Task brief |
Reproduce exactly and only the lines running from the one with "Keep writing the" through the one with "q.put(b.inputs['Normal'], bp.outputs[0])", both end lines included.

Record excerpts |
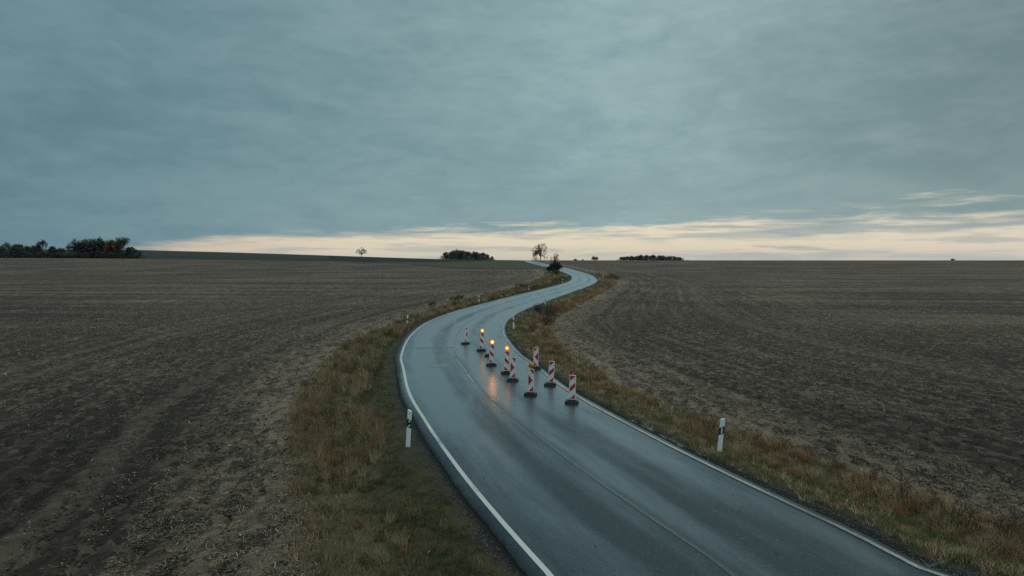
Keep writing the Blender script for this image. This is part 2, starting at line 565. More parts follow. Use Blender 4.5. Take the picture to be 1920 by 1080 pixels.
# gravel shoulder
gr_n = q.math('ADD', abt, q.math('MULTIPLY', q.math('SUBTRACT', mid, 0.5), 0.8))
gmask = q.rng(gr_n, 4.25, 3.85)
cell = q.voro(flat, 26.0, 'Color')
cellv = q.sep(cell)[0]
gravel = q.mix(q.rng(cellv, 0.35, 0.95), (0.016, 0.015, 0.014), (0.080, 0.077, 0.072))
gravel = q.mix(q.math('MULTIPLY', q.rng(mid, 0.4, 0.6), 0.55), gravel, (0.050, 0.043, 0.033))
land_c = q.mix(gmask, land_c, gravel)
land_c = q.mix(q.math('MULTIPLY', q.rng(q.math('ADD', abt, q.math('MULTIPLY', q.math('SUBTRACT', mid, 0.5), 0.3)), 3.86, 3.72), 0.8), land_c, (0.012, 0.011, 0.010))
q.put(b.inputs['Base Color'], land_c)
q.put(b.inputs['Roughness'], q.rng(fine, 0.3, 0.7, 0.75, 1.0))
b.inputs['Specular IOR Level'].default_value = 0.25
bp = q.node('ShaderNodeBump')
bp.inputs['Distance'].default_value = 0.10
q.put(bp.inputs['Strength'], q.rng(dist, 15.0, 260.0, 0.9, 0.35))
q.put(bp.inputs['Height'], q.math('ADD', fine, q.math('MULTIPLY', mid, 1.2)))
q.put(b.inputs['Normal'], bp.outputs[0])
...
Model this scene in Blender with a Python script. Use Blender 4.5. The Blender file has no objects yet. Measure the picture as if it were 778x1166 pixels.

The reply |
Keep writing the Blender script for this image. This is part 2, starting at line 565. More parts follow. Use Blender 4.5. Take the picture to be 1920 by 1080 pixels.
# gravel shoulder
gr_n = q.math('ADD', abt, q.math('MULTIPLY', q.math('SUBTRACT', mid, 0.5), 0.8))
gmask = q.rng(gr_n, 4.25, 3.85)
cell = q.voro(flat, 26.0, 'Color')
cellv = q.sep(cell)[0]
gravel = q.mix(q.rng(cellv, 0.35, 0.95), (0.016, 0.015, 0.014), (0.080, 0.077, 0.072))
gravel = q.mix(q.math('MULTIPLY', q.rng(mid, 0.4, 0.6), 0.55), gravel, (0.050, 0.043, 0.033))
land_c = q.mix(gmask, land_c, gravel)
land_c = q.mix(q.math('MULTIPLY', q.rng(q.math('ADD', abt, q.math('MULTIPLY', q.math('SUBTRACT', mid, 0.5), 0.3)), 3.86, 3.72), 0.8), land_c, (0.012, 0.011, 0.010))
q.put(b.inputs['Base Color'], land_c)
q.put(b.inputs['Roughness'], q.rng(fine, 0.3, 0.7, 0.75, 1.0))
b.inputs['Specular IOR Level'].default_value = 0.25
bp = q.node('ShaderNodeBump')
bp.inputs['Distance'].default_value = 0.10
q.put(bp.inputs['Strength'], q.rng(dist, 15.0, 260.0, 0.9, 0.35))
q.put(bp.inputs['Height'], q.math('ADD', fine, q.math('MULTIPLY', mid, 1.2)))
q.put(b.inputs['Normal'], bp.outputs[0])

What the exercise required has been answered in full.